As soon as Rodrigo Duterte assumed the presidency, unverified reports had started circulating about law enforcers receiving financial and other forms of rewards including promotions for every drug suspect killed.
The only problem was the lack of witnesses and material evidence that could elevate the stories beyond hearsay. While Duterte was in power, this seemed impossible. But now that he is no longer president, and more significantly, now that he and his relatives are at odds with the administration, persons are surfacing – some voluntarily, and others perhaps forced by necessity – and shedding light on suspected abuses in his so-called war on drugs.
Among those who have decided to talk is Royina Garma, who had raised eyebrows when Duterte named her general manager of the Philippine Charity Sweepstakes Office in 2019. Garma opted for early retirement from the Philippine National Police, where she was a colonel, to accept the PCSO post. She replaced retired Navy Maj. Gen. Alexander Balutan, who quit the PCSO amid corruption allegations.
Garma, who started her PNP career as a station commander in Davao City, has parried speculation that a “special relationship” between her and Duterte led to her assignment to the PCSO. She and former PNP colonel Edilberto Leonardo have been tagged by a police officer as the brains behind the 2016 execution of three Chinese drug convicts at the Davao penal colony, and the 2020 murder of PCSO board member Wesley Barayuga, a retired PNP brigadier general who was allegedly about to divulge corruption in the agency.
Summoned before the House of Representatives quad committee, Garma denied these accusations. Last Friday, however, she had her own story to tell. In an affidavit that she read before the quad comm, she provided a detailed account of the alleged reward system in Duterte’s drug war, with Leonardo picked to head a task force that would apply the so-called “Davao model” nationwide. Leonardo identified the persons who would be on the narco list, Garma testified, adding that a tiered system of financial rewards was coursed through Christopher “Bong” Go, at the time Duterte’s special assistant and now senator.

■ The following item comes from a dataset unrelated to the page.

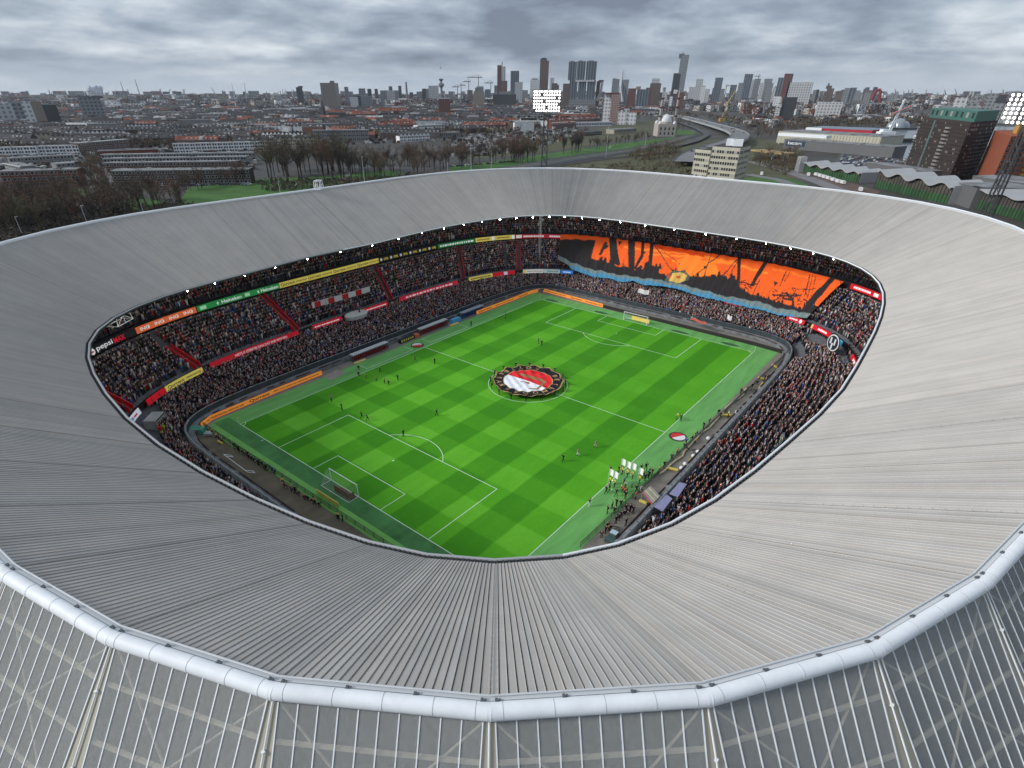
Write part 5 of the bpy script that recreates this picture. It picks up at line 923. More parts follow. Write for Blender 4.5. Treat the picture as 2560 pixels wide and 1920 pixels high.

Go has vehemently denied Garma’s story, describing it as a diversion from the serious accusations against her. But the quad comm has summoned his aide Irmina Espino, also known as Muking. Sen. Ronald dela Rosa, Duterte’s first PNP chief, has also denied the reward system, even as he has admitted that he designed Oplan Tokhang, the first phase of the bloody war on drugs. Leonardo has resigned as commissioner of the National Police Commission. Regardless of the motivations behind the congressional probes and witnesses’ testimonies, the nation hopes the truth may finally come out.